The show mostly takes place in a quite limited set of characteristic locations, each one with its own distinct feel. There’s the lush leafy greens of the outlaws’ hideouts (it’s never winter in Sherwood, only timeless summer), the heavy stone walls and murky interiors of the Sheriff’s castle, and the muddy peasant messiness of forest-clearing villages. These three settings must make up about 90% of the locations used in Robin of Sherwood, as if this were a three-tiered world, like the various myths (Norse and Christian, for instance) which have three levels or sub-worlds — the Good Place (Heaven), the Bad Place (Hell), and the battleground (Earth) — which their heroes move between, fighting their endless fights.

So much of the dialogue of this series has stuck with me (admittedly, through many viewings over the years). Robin’s counter-curse to the bullying Templar knight: “Evil to him who thinks evil”. His first line to Maid Marian: “You’re like a May morning.” That mad old man in the dungeons: “Feet first — it’s the only way.” And the wonderful comedy of the Sheriff and his sidekick Gisburne (Gisburne: “The halfwit, my lord!” Sherrif: “Which one?”), occasionally joined by the self-satisfied (but cannily fearful of paganism’s powers) Abbot Hugo (“Leviticus? Leviticus!”). You can’t help but love the Sheriff. He’s the ultimate pantomime villain, and Nickolas Grace revels in wringing vitriolic sarcasm from every line (“It’s not a celebration, it’s a wedding!”). (My favourite Sheriff line has to be when he’s driven to mad hallucinations in “The Children of Israel”: “Leeches! See the leeches!” I see them, Nickolas, I see them!)

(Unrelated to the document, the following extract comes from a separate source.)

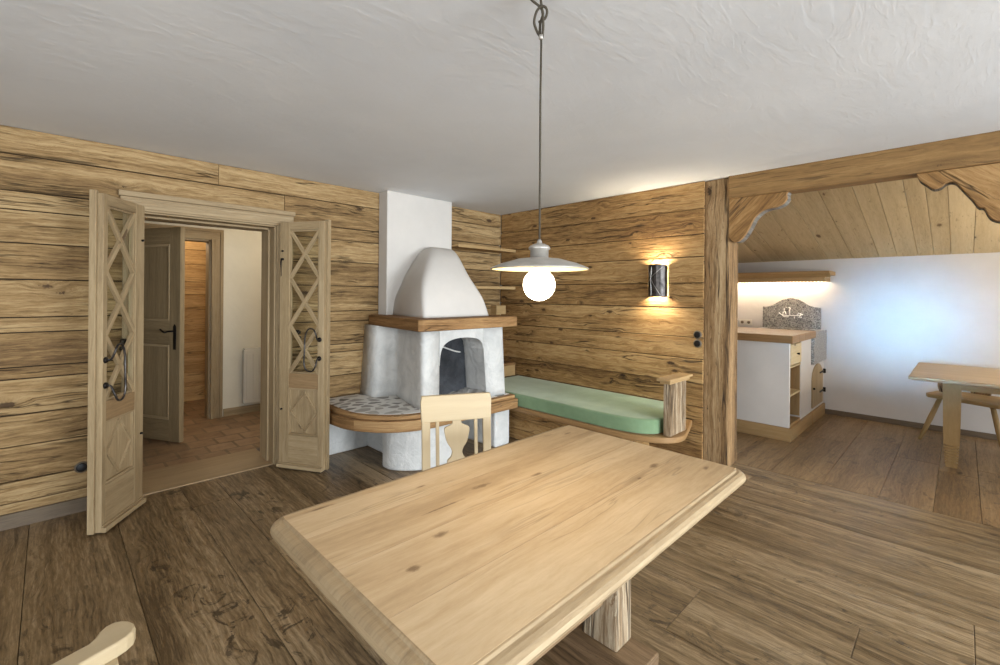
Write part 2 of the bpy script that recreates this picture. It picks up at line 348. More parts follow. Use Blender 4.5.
# --- ceilings
ce=MB(); ce.box((XW-.2,YR-.2,H),(.16,.27,H+.12)); st(ce.build('ceiling',M_ceil),'white trowelled plaster ceiling over the room','ceiling')
ch=MB(); ch.box((-4.6,.28,2.42),(-.9,4.2,2.5)); st(ch.build('ceiling_hall',M_hallwall),'cream plaster ceiling of the hall','ceiling')
# sloped plank ceiling of the alcove
sl=MB(); edges=[-6.3,-5.9,-5.6,-5.25,-5.0,-4.72,-4.5,-4.16,-3.98,-3.82,-3.693,-3.569,-3.403,-3.25,-3.014,-2.78,-2.55,-2.3,-2.07,-1.8,-1.55,-1.3,-1.1]
def zs(x): return 1.842+.261*(2.75-x)
for i in range(len(edges)-1):
    y0,y1=edges[i]+.0015,edges[i+1]-.0015; x0,x1=.165,2.76
    dz=random.uniform(0,.003)
    vs=[(x0,y0,zs(x0)-dz),(x1,y0,zs(x1)-dz),(x1,y1,zs(x1)-dz),(x0,y1,zs(x0)-dz),(x0,y0,zs(x0)+.03),(x1,y0,zs(x1)+.03),(x1,y1,zs(x1)+.03),(x0,y1,zs(x0)+.03)]
    sl.add(vs,[(0,3,2,1),(4,5,6,7),(0,1,5,4),(1,2,6,5),(2,3,7,6),(3,0,4,7)],(1,0,-.261))
vs=[(.165,-6.3,zs(.165)+.031),(2.9,-6.3,zs(2.9)+.031),(2.9,-1.1,zs(2.9)+.031),(.165,-1.1,zs(.165)+.031),(.165,-6.3,zs(.165)+.1),(2.9,-6.3,zs(2.9)+.1),(2.9,-1.1,zs(2.9)+.1),(.165,-1.1,zs(.165)+.1)]
sl.add(vs,[(0,3,2,1),(4,5,6,7),(0,1,5,4),(1,2,6,5),(2,3,7,6),(3,0,4,7)],(1,0,-.261))
st(sl.build('ceiling_alcove',M_slope,bevel=.002,seg=1),'sloped pale plank ceiling over the kitchen alcove','ceiling')
# --- left wall (boards) with the doorway
zA=[0,.14,.265,.47,.655,.865,.935,1.14,1.23,1.455,1.67,1.865,1.975,2.19,2.35]
DX0,DX1,DZ=-3.44,-2.545,1.945
wa=MB()
def board_run(m,x0,x1,z0,z1,lens=(3.0,5.0),front=0):
    cuts=[x0]; x=x0+random.uniform(*lens)
    while x<x1-.5: cuts.append(x); x+=random.uniform(*lens)
    cuts.append(x1)
    for i in range(len(cuts)-1):
        d=random.uniform(0,.010)
        m.box((cuts[i]+.0008,front+d,z0+.003),(cuts[i+1]-.0008,front+.028,z1-.003),(1,0,0))
for i in range(len(zA)-1):
    z0,z1=zA[i],zA[i+1]
    if z0<DZ:
        board_run(wa,XW,DX0,z0,min(z1,H)); board_run(wa,DX1,0,z0,z1)
        if z1>DZ: wa.box((DX0,.002,DZ),(DX1,.028,z1-.002),(1,0,0))
    else: board_run(wa,XW,.0,z0,z1,(2.6,4.2))
st(wa.build('wall_left',M_wallA,bevel=.003,seg=2),'horizontal old timber boards of the wall with the double door','wall')
wb=MB(); wb.box((XW,.0285,0),(DX0,.26,H)); wb.box((DX1,.0285,0),(.2,.26,H)); wb.box((DX0,.0285,DZ),(DX1,.26,H))
st(wb.build('wall_left_core',M_hallwall),'plastered hall side of the timber wall','wall')
wbt=MB(); wbt.box((XW,.0281,0),(DX0,.0286,H)); wbt.box((DX1,.0281,0),(.0,.0286,H)); wbt.box((DX0,.0281,DZ),(DX1,.0286,H))
st(wbt.build('wall_left_backing',M_gap),'dark backing in the joints of the left timber wall','wall')
wbt=MB(); wbt.box((.0281,-2.39,0),(.0286,0,H)); st(wbt.build('wall_right_backing',M_gap),'dark backing in the joints of the right timber wall','wall')
wbt=MB(); wbt.box((-4.6,3.035,0),(-.9,3.06,2.42)); st(wbt.build('wall_hall_backing',M_gap),'dark backing in the joints of the inner hall boards','wall')
# --- right wall (boards) with sconce
zB=[0,.25,.46,.655,.86,1.04,1.29,1.50,1.72,1.91,2.12,2.35]
wr=MB(); My=Matrix.Rotation(-PI/2,4,'Z')  # maps +x run -> -y
for i in range(len(zB)-1):
    cuts=[0,2.395]
    for j in range(len(cuts)-1):
        d=random.uniform(0,.010); wr.box((d,-cuts[j+1]+.001,zB[i]+.003),(.028,-cuts[j]-.001,zB[i+1]-.003),(0,1,0))
st(wr.build('wall_right',M_wallB,bevel=.003,seg=2),'horizontal old timber boards of the wall with the sconce','wall')
wrc=MB(); wrc.box((.0285,-2.38,0),(.165,0,2.62)); st(wrc.build('wall_right_core',M_white),'plastered kitchen side of the sconce wall','wall')
# --- alcove walls
w=MB(); w.box((2.75,-6.3,0),(2.9,-1.1,1.95)); st(w.build('wall_alcove',M_white),'white plaster wall at the back of the kitchen alcove','wall')
w=MB(); w.box((.165,-1.1,0),(2.9,-1.0,2.62)); st(w.build('wall_alcove_end',M_white),'white plaster end wall behind the kitchen units','wall')
w=MB(); w.box((.0,-8.8,0),(.16,-4.36,2.35)); st(w.build('wall_alcove_pier',M_white),'white plaster wall past the right timber post','wall')
w=MB(); w.box((.165,-6.45,0),(.5,-6.3,2.7)); w.box((2.3,-6.45,0),(2.9,-6.3,2.7)); w.box((.5,-6.45,0),(2.3,-6.3,.6)); w.box((.5,-6.45,1.9),(2.3,-6.3,2.7)); st(w.build('wall_alcove_front',M_white),'white plaster front wall of the alcove with a window opening','wall')
# --- rear walls with window openings (behind the camera)
def wall_hole(name,fn,a0,a1,holes,mat,label):
    m=MB(); last=a0
    for h0,h1,z0,z1 in holes:
        m.box(*fn(last,h0,0,H)); m.box(*fn(h0,h1,0,z0)); m.box(*fn(h0,h1,z1,H)); last=h1
    m.box(*fn(last,a1,0,H)); return st(m.build(name,mat),label,'wall')
wall_hole('wall_rear',lambda a,b,z0,z1:((a,YR-.2,z0),(b,YR,z1)),XW-.2,.16,[(-5.6,-3.4,.3,2.1),(-2.8,-.4,.3,2.1)],M_white,'white plaster wall with the windows')
wall_hole('wall_far_left',lambda a,b,z0,z1:((XW-.2,a,z0),(XW,b,z1)),YR,.26,[(-4.6,-3.0,.8,2.05)],M_white,'white plaster side wall with one window')
k=0
for (o,ax,a0,a1,z0,z1) in ((YR-.1,'x',-5.6,-3.4,.3,2.1),(YR-.1,'x',-2.8,-.4,.3,2.1),(XW-.1,'y',-4.6,-3.0,.8,2.05)):
    k+=1; m=MB(); t_=.05
    bars=[(a0,a0+t_,z0,z1),(a1-t_,a1,z0,z1),(a0,a1,z0,z0+t_),(a0,a1,z1-t_,z1),((a0+a1)/2-.03,(a0+a1)/2+.03,z0,z1)]
    for p,q,r,s_ in bars:
        if ax=='x': m.box((p,o-.03,r),(q,o+.03,s_))
        else: m.box((o-.03,p,r),(o+.03,q,s_))
    st(m.build('window_%d'%k,M_door),['timber frame of the left window in the long window wall','timber frame of the right window in the long window wall','timber frame of the single window in the side wall'][k-1],'window')
# --- hall walls
hy=1.90; hm=MB()
IX0,IX1,IZ=-3.42,-2.60,1.965
hm.box((-4.6,hy,0),(IX0,hy+.12,2.42)); hm.box((IX1,hy,0),(-.9,hy+.12,2.42)); hm.box((IX0,hy,IZ),(IX1,hy+.12,2.42))
st(hm.build('wall_hall',M_hallwall),'cream plaster hall wall around the inner doorway','wall')
m=MB(); m.box((-1.0,.26,0),(-.9,4.2,2.42)); st(m.build('wall_hall_right',M_hallwall),'cream plaster right end of the hall','wall')
m=MB(); m.box((-4.7,.26,0),(-4.6,4.2,2.42)); st(m.build('wall_hall_left',M_hallwall),'cream plaster left end of the hall','wall')
m=MB(); z=0
for z1 in (.19,.36,.58,.75,.97,1.16,1.36,1.52,1.74,1.93,2.15,2.42):
    m.box((-4.6,3.0+random.uniform(0,.004),z+.002),(-.9,3.04,z1-.002),(1,0,0)); z=z1
st(m.build('wall_hall_inner',M_warm,bevel=.003),'warm timber board wall seen through the inner doorway','wall')
m=MB(); m.box((-2.47,hy-.016,0),(-1.0,hy,.085)); st(m.build('baseboard_hall',M_door),'wooden skirting under the hall radiator','baseboard')
m=MB(); m.box((XW,-.018,-.029),(DX0-.06,0,.085)); st(m.build('baseboard_left',M_base,bevel=.003),'grey brown skirting left of the double door','baseboard')
m=MB(); m.box((2.732,-6.3,0),(2.75,-2.75,.058)); st(m.build('baseboard_alcove',M_base,bevel=.003),'brown skirting under the white alcove wall','baseboard')
# --- door casing of the double door
m=MB()
m.box((-3.535,-.028,1.93),(-2.43,0,2.02),(1,0,0)); m.box((-3.545,-.042,2.02),(-2.42,0,2.055),(1,0,0)); m.box((-3.52,-.036,1.945),(-2.45,-.02,1.968),(1,0,0)); m.box((-3.53,-.034,1.985),(-2.435,-.02,2.004),(1,0,0))
st(m.build('trim_2',M_door,bevel=.004),'moulded head casing above the double door','trim')
for i,(a,b) in enumerate(((-3.52,-3.425),(-2.56,-2.46))):
    m=MB(); m.box((a,-.022,0),(b,0,1.93),(0,0,1)); m.box((a+.012,-.03,0),(a+.03,-.02,1.93),(0,0,1)); m.box((b-.03,-.03,0),(b-.012,-.02,1.93),(0,0,1))
    st(m.build('trim_%d'%(3+i),M_door,bevel=.003),['upright casing on the left side of the double doorway','upright casing on the right side of the double doorway'][i],'trim')
m=MB(); m.box((-3.44,.0,.006),(-3.415,.27,1.92),(0,0,1)); m.box((-2.57,.0,.006),(-2.545,.27,1.92),(0,0,1)); m.box((-3.44,0,1.92),(-2.545,.27,1.945),(1,0,0))
m.box((-3.415,.10,.006),(-3.40,.27,1.92),(0,0,1)); m.box((-2.585,.10,.006),(-2.57,.27,1.92),(0,0,1)); m.box((-3.415,.10,1.905),(-2.57,.27,1.92),(1,0,0))
st(m.build('trim_5',M_door,bevel=.003),'timber jamb lining of the double doorway','door jamb')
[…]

Most of all I love the way the series took on the supernatural, becoming a sword & sorcery version of the Robin Hood myth, with distinct Hammer Horror flavourings (particularly in the Baron de Belleme and “Seven Swords of Wayland” episodes). Robin of Sherwood takes place in a world where both paganism and Satanism have a real, magical power. (Oddly, Christianity doesn’t. Perhaps, being the established religion, it has enough worldly power not to need it. In the series, it’s seen as the religion of the conquerors, not the peasants and outlaws, a religion of silver crucifixes, gold chalices, heavily be-ringed bishops and gothic churches, not the woods and fields.)

It all comes together to create a timeless world in which the series tells its stories — a world that is part historical, but a good thick slice of myth & fantasy, too. “Nothing is forgotten”, is both the outlaws’ credo and their ultimate defence against the overwhelming might of their oppressors; but it could just as easily refer to the show itself, or the myth it’s retelling — for us, it’s the stories of Robin Hood that will never be forgotten.